My album of the week: Maciré (Kar Kar) – Boubacar Traoré

The legend himself

Blues from Mali, for fans of Tinariwen, Ali Farka Touré, and any West African sound.

You’ve heard Blues from Chicago and Mississippi. Maybe you’ve heard some Piedmont pickers, or John Lee Hooker’s one-chord style from Detroit. If you’ve enjoyed the latter, or any of the above categories for that matter, then I wish to direct you towards Malian blues.

Particularly the album by Boubacar Traoré, which I have linked at the bottom of this post. He’s a musician whose life story is as fascinating as his sound. The subject of the wonderful documentary, I’ll Sing for You, he first became popular in the 1960s in his home country of Mali, a newly independent country after seventy years of French colonization. It was a country in transition, a time where art, when not suppressed, had flourished.

In 1962, with his early rock n roll stance!

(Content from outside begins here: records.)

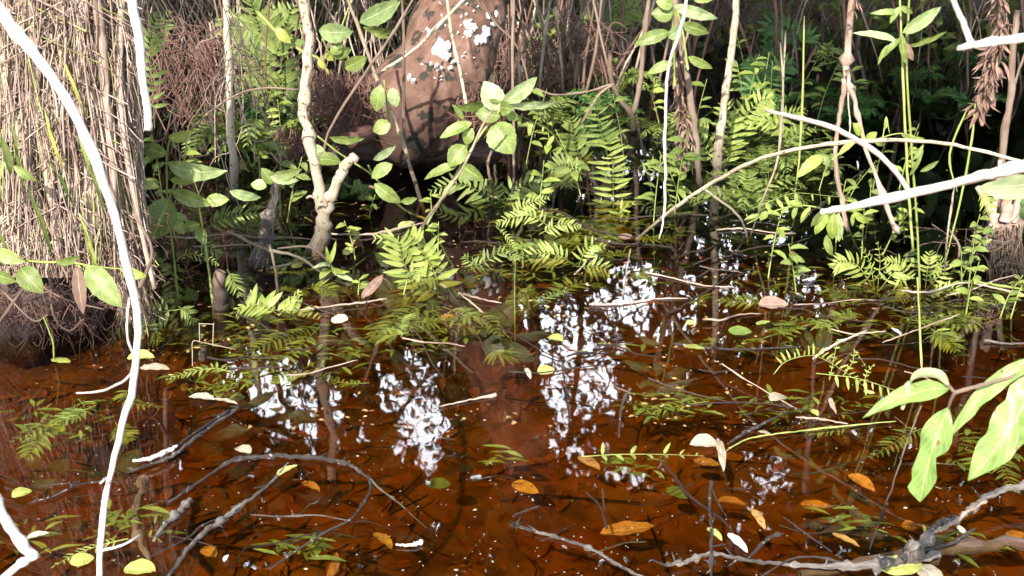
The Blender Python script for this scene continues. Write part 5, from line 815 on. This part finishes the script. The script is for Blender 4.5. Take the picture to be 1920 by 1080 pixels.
tangle('hanging_rootlets', 'tangle of dead twigs and rootlets at the foot of the pale thicket', 1040, 130, 110, 90, 7.4, 190, .0035, 'root')
tangle('hanging_rootlets', 'dull root tangle in the shade at the top right of centre', 1440, 60, 120, 70, 9.0, 90, .005, 'darkbark')
tangle('hanging_rootlets', 'pale fibres hanging beside the right edge of the long thin sapling', 450, 160, 26, 150, 4.95, 20, .0025, 'straw')
tangle('hanging_rootlets', 'loose rootlets around the base of the right hand stump', 1850, 480, 60, 60, 4.2, 40, .003, 'tanbark')
for (pts, wv, Y, lab) in [([(1520, 60), (1512, 0), (1500, -60)], [40, 46, 50], 11.5, 'shadowed brown tree trunk at the top behind the fern with drooping fronds'), ([(1690, 40), (1694, 0), (1700, -80)], [30, 34, 36], 11.8, 'dim slim trunk at the top behind the tall green pair'), ([(1190, 60), (1180, 0), (1176, -60)], [26, 24, 24], 10, 'slim dull trunk at the top between the thicket and the drooping green seedling')]:
    stem('tree_trunk', lab, 'tree', pts, wv, Y, 'tanbark', sides=12)
# small ferns and sprigs filling the back
def fern_plant(loc, size, nf, mat, lab, grp):
    e = thing('fern', lab, 'fern', loc, grp)
    for k in range(nf):
        a = 6.28 * k / nf + uni(-.4, .4); d = V((math.cos(a), math.sin(a) * .8, 0)); mb = MB(); h = uni(.5, .95)
        P = [loc, loc + d * size * .3 + V((0, 0, size * .5 * h)), loc + d * size * .68 + V((0, 0, size * .62 * h)), loc + d * size + V((0, 0, size * .42 * h))]
        frond(mb, P, size * .24, 14, nrm=V((0, -.3, 1)), wf=.24); mb.build('frond', mat, e)
    return e
for zone, n, (x0, x1, y0, y1), (s0, s1), mats, lab, grp in [
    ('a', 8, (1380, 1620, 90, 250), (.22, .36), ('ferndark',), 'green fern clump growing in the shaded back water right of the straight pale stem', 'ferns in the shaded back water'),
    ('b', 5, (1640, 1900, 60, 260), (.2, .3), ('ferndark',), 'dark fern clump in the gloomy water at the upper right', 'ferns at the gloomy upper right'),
    ('c', 6, (300, 560, 90, 330), (.3, .5), ('fern', 'ferndark'), 'fern clump in the gap between the left clump and the crooked sapling', 'ferns left of the crooked sapling'),
    ('d', 5, (980, 1250, 120, 300), (.22, .36), ('fern', 'ferndark'), 'fern clump at the foot of the pale thicket', 'ferns under the pale thicket'),
    ('e', 5, (1380, 1540, 280, 420), (.2, .3), ('fern',), 'small fern clump under the arching tan stem', 'small ferns under the arching stem')]:
    base = [fern_plant(V((0, 0, 0)), .4, 8, m_, lab, grp) for m_ in mats]; used = [False] * len(base)
    for i in range(n):
        p = W(uni(x0, x1), uni(y0, y1), -.03); k = i % len(base); sc = uni(s0, s1) / .4
        if not used[k]: used[k] = True; o = base[k]; o.location = p; o.rotation_euler.z = uni(0, 6.28); o.scale = (sc,) * 3
        else: dup(base[k], p, uni(0, 6.28), sc)
for i in range(46):
    z_ = random.choice([(430, 720, 560, 720), (690, 930, 560, 660), (900, 1200, 420, 560), (900, 1200, 420, 560), (1420, 1700, 520, 640), (1680, 1880, 560, 620), (1200, 1460, 380, 600), (420, 640, 420, 560), (20, 330, 690, 860)])
    x, y = uni(z_[0], z_[1]), uni(z_[2], z_[3]); a = uni(0, 6.28); l = uni(50, 110); side = 'left' if x < 640 else 'middle' if x < 1280 else 'right'; cu = uni(-.6, .6)
    fernfloat('drowned_frond', f'small green frond drowned in the weedy shallows, {side} third of the picture', [(x + math.cos(a + cu * k) * l * k / 3, y + math.sin(a + cu * k) * l * .5 * k / 3) for k in range(4)], [uni(-.03, .003), uni(-.05, .004)], uni(22, 40), 12, random.choice(['fern', 'weed', 'weed']), nrm=V((uni(-.3, .3), uni(-.6, .2), 1)), wf=.2)['group'] = f'drowned fronds in the {side} shallows'
# loose sticks across the middle water
for i in range(64):
    x, y = uni(240, 1900), uni(400, 720); a = uni(-.5, .5) if rnd() < .75 else uni(-1.5, 1.5); l = uni(50, 190)
    mb = MB(); z0 = uni(0, .03); P = [W(x + math.cos(a) * l * k / 3, y + math.sin(a) * l * .6 * k / 3 + uni(-5, 5), z0 * (1 - k / 3) + .003) for k in range(4)]
    limb(mb, P, [uni(2, 5), 2], knots=.5, jit=.6); side = 'left' if x < 640 else 'middle' if x < 1280 else 'right'
    tag(mb.build('loose_twig', random.choice(['straw', 'tanbark', 'greybark', 'root'])), f'small loose twig lying in the shallows, {side} third of the picture', 'twig', f'loose twigs in the {side} shallows')
for i in range(34):
    x, y = uni(20, 1900), uni(760, 1075); a = uni(-1.2, .4); l = uni(40, 170)
    mb = MB(); P = [W(x + math.cos(a) * l * k / 3, y + math.sin(a) * l * .7 * k / 3 + uni(-5, 5), uni(-.03, .004)) for k in range(4)]
    limb(mb, P, [uni(2, 5), 2], knots=.5, jit=.6); side = 'left' if x < 640 else 'middle' if x < 1280 else 'right'
    tag(mb.build('loose_twig', random.choice(['tanbark', 'greybark', 'root'])), f'small dark twig at the surface in the near water, {side} third of the picture', 'twig', f'dark twigs in the {side} near water')

# ================================================================== brush closing the back, and small leafy sprigs
random.seed(101)
mb = MB()
for i in range(1500):
    y = uni(8.6, 13); x = uni(-.5, .10 if rnd() < .88 else .5) * y; z = max(0, bed_z(x, y)); h = uni(.3, 1.9); dx = uni(-.7, .7) * h
    P = [V((x, y, z)), V((x + dx * .4 + uni(-.08, .08), y, z + h * .4)), V((x + dx * .8, y + uni(-.1, .1), z + h * .75)), V((x + dx * 1.1, y, z + h))]
    mb.tube(smooth(P, 2), [uni(.002, .007)] * 7, 4, 0, cap=False)
tag(mb.build('dry_brush', 'straw'), 'mass of thin dry stalks closing the back of the swamp', 'brush', kind='stuff')
mb = MB()
for i in range(9000):
    y = uni(9.5, 13.5); x = uni(-.52, .52) * y; z = max(0, bed_z(x, y)) + uni(0, 1.1) * rnd(); l = uni(.05, .16)
    if mn.noise(V((x * 1.1, y * 1.1, z))) < -.05: continue
    mb.tri(V((x, y, z)), l, l * uni(.25, .5), V((uni(-1, 1), uni(-.5, .5), uni(-.6, .6))).normalized(), V((uni(-.8, .8), -1, uni(.2, 1.4))))
tag(mb.build('back_foliage', 'fern'), 'low green foliage mixed into the dry stalks at the back', 'foliage', kind='stuff')
def sprig(p, h, nl, ll, mat, lab, grp, lean):
    e = thing('leafy_sprig', lab, 'seedling', p, grp); P = smooth([p, p + V((lean * h * .4, 0, h * .5)), p + V((lean * h, -.02, h))], 5); mb = MB(); mb.tube(P, [.0028 * (1 - .5 * i / 10) for i in range(len(P))], 5); mb.build('stem', 'greenstem', e)
    for k in range(nl):
        q = P[int(len(P) * (.3 + .68 * k / nl))]; a = uni(0, 6.28); d = V((math.cos(a), math.sin(a) * .6, uni(-.3, .5))).normalized(); l = ll * uni(.7, 1.2); m2 = MB()
        m2.blade(q, q + d * l, l * uni(.3, .5), V((uni(-.3, .3), uni(-.9, -.2), .8)), .1, .2, curl=uni(0, .25), ns=8, nc=2, ser=.05); m2.build('leaf', mat, e)
for (x0, x1, y0, y1, n, hh, ll, lab, grp) in [
    (1400, 1700, 330, 560, 14, (.10, .3), .06, 'small bright sprig rising from the right shallows below the thick white branch', 'bright sprigs in the right shallows'),
    (1720, 1900, 480, 600, 8, (.08, .25), .05, 'small bright sprig around the foot of the right hand stump', 'bright sprigs by the stump'),
    (980, 1300, 200, 420, 12, (.15, .4), .08, 'small sprig among the ferns right of the broad seedling', 'sprigs among the centre ferns'),
    (300, 560, 280, 460, 9, (.12, .35), .08, 'small sprig growing between the left clump and the forked sapling', 'sprigs left of the forked sapling'),
    (1330, 1620, 100, 260, 12, (.2, .45), .09, 'small sprig in the shaded back water behind the hanging root', 'sprigs in the shaded back water'),
    (620, 1000, 400, 560, 7, (.06, .18), .05, 'tiny sprig poking from the weedy water around the middle fern', 'tiny sprigs near the middle fern'),
    (960, 1180, 110, 200, 9, (.25, .6), .09, 'small sprig at the foot of the pale thicket', 'sprigs in the pale thicket')]:
    for i in range(n):
        sprig(W(uni(x0, x1), uni(y0, y1), -.01), uni(*hh), random.randint(4, 8), ll, random.choice(['leaf', 'fernb', 'fern']), lab, grp, uni(-.5, .5))

mb = MB()
for i in range(900):                                            # broken leaf scraps drifting between the plants
    x, y = uni(250, 1910), 380 + 420 * rnd() ** 1.3; p = W(x, y, .003); a = uni(0, 6.28); l = uni(.006, .022); d = V((math.cos(a), math.sin(a), 0))
    if mn.noise(p * 1.4) < 0: continue
    mb.blade(p, p + d * l, l * uni(.3, .6), V((uni(-.5, .5), uni(-.5, .2), 1)), uni(0, .15), .2, ns=4, nc=2)
tag(mb.build('leaf_scraps', 'litter'), 'small scraps of dead leaf drifting between the plants', 'debris', kind='stuff')
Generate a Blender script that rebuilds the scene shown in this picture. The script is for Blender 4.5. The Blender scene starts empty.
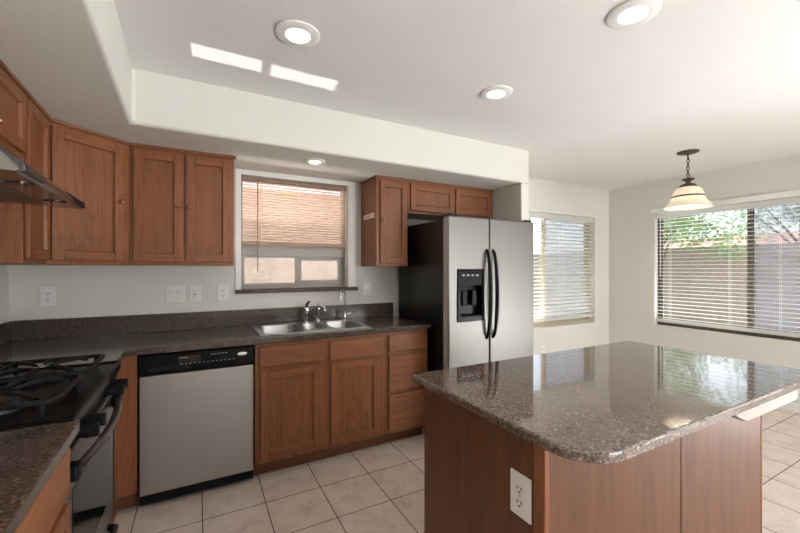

While Boubacar Traoré had experienced a small amount of popularity in the 60s, he fell into oblivion with the arrival of military strongman Moussa Traoré (I know… I refer to them with their full names to avoid any confusion). The military ruler silenced anyone associated with the regime before him, including university professors, politicians, and socialist-leaning activists. He was a bloody leader who wished to stamp out the previous regime. He monitored the radio airwaves, ending Boubacar Traoré’s musical popularity.

With the fall of Moussa Traoré in the nineties, Boubacar resurged. He recorded this album in 1992 in France. He is now celebrated as one of Mali’s finest musicians, collaborating with Ali Faria Touré, the African guitar god best known to western audiences for his album with Ry Cooder.

His particular style of desert blues blends the Arabic and Tuareg sounds with his own home country’s musical roots, blending into a style that mesmerizes from start to finish. I hope you enjoy it.